- **GOAL**:
Of the lines in the data below, count the ones holding the string "picture", and answer with that number only.

- **INFORMATION SHOWN**:

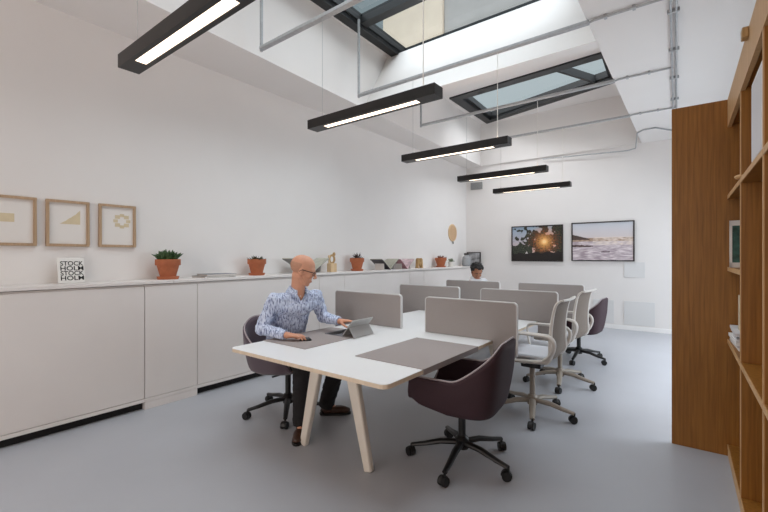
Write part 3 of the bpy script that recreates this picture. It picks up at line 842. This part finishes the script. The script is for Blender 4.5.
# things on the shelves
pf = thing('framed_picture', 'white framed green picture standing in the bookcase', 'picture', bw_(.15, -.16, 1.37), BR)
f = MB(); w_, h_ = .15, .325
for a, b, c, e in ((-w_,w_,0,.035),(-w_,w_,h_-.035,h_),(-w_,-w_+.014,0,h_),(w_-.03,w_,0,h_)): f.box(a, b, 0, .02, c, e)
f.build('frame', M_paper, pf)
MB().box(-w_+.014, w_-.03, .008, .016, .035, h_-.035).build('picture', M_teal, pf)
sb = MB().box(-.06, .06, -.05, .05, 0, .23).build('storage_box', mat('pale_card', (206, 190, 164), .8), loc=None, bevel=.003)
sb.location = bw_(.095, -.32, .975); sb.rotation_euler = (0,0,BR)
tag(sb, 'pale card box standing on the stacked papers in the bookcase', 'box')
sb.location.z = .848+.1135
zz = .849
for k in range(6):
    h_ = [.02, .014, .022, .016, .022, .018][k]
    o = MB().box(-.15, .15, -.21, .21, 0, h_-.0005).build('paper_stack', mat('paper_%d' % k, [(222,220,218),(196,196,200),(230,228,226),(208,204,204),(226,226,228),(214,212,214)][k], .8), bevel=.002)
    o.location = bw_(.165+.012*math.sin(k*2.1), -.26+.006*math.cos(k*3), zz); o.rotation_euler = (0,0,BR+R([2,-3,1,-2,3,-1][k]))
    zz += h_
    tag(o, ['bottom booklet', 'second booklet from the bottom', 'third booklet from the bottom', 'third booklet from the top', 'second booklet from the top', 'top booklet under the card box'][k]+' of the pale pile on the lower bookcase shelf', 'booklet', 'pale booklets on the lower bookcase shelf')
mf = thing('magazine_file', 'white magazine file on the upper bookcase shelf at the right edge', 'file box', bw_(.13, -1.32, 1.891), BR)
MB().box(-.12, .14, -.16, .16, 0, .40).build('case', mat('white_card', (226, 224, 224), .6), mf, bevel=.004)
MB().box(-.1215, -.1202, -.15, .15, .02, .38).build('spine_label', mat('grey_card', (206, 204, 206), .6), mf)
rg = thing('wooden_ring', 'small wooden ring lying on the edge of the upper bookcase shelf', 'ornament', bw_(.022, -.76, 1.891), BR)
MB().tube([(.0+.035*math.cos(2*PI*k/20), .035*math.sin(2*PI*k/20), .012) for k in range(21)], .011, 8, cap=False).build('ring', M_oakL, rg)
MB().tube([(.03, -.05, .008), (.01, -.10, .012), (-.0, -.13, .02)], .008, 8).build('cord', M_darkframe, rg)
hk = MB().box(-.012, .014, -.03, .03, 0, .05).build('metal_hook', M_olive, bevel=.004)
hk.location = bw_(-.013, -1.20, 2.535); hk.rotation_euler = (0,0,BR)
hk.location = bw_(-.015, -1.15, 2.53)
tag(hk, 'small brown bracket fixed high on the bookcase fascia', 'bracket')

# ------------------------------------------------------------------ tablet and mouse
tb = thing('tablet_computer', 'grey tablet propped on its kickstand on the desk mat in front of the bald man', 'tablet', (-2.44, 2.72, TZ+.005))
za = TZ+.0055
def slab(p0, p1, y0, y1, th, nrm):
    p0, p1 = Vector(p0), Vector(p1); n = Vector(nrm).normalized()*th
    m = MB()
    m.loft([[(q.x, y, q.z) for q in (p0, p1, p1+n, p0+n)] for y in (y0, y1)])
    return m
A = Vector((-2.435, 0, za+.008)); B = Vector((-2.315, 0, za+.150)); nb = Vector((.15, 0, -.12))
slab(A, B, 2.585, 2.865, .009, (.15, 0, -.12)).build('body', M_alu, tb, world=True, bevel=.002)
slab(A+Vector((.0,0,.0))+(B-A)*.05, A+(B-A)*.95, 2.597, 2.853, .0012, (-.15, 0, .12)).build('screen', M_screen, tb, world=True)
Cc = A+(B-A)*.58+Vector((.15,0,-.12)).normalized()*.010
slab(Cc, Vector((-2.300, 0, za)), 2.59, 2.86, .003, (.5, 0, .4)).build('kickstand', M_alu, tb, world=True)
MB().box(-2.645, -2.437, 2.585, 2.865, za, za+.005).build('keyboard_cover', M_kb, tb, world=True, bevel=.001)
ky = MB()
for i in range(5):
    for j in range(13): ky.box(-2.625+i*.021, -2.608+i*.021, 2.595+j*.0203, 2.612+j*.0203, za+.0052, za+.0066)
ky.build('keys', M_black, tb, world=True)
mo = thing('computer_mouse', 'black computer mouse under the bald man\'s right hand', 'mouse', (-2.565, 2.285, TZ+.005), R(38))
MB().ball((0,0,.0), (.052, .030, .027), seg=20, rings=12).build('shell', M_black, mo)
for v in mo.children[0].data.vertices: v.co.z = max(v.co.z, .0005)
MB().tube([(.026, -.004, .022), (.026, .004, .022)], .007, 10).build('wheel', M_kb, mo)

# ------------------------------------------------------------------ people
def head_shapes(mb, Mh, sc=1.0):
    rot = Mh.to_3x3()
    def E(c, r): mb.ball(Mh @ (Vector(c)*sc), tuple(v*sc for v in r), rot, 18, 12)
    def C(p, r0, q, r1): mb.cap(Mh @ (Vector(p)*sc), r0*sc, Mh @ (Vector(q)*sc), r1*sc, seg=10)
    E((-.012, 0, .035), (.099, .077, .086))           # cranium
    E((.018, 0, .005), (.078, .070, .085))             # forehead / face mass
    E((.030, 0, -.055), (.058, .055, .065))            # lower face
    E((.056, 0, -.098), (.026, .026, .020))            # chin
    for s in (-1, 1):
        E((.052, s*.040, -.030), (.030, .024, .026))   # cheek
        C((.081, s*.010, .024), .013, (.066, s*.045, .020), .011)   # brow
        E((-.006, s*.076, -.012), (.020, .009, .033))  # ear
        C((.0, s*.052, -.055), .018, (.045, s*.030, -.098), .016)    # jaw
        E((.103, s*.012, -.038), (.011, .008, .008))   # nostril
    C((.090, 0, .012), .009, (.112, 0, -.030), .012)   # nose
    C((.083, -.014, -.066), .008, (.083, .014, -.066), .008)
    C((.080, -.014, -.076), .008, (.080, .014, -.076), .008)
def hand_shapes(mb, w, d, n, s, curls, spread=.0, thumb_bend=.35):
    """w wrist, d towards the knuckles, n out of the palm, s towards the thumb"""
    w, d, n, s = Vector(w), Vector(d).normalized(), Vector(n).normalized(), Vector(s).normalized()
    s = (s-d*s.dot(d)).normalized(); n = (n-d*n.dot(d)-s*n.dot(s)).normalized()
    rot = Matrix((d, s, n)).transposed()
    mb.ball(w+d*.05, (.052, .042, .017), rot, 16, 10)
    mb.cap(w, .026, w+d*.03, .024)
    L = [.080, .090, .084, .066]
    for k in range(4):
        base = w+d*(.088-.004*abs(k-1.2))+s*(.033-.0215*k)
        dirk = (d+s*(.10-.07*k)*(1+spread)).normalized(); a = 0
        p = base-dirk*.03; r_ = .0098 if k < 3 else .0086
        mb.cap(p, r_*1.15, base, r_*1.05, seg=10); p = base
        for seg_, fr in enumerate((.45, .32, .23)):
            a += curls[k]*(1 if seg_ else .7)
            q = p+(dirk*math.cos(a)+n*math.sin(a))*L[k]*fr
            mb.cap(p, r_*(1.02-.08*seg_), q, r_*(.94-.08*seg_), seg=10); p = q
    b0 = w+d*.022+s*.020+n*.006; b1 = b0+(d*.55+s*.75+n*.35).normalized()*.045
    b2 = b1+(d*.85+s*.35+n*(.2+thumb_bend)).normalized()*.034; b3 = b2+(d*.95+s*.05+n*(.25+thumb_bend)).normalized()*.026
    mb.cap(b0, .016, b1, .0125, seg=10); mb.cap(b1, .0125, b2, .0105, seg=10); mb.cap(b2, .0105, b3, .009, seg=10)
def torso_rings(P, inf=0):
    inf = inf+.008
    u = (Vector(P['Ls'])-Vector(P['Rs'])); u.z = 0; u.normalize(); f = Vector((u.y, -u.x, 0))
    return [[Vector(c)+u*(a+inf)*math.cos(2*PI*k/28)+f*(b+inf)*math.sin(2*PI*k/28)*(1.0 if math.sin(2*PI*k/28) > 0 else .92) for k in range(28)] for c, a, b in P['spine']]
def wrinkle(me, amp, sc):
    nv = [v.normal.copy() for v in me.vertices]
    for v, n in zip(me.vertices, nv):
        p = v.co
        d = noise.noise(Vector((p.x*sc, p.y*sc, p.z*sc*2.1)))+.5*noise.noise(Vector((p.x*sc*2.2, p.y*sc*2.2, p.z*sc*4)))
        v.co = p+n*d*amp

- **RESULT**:
3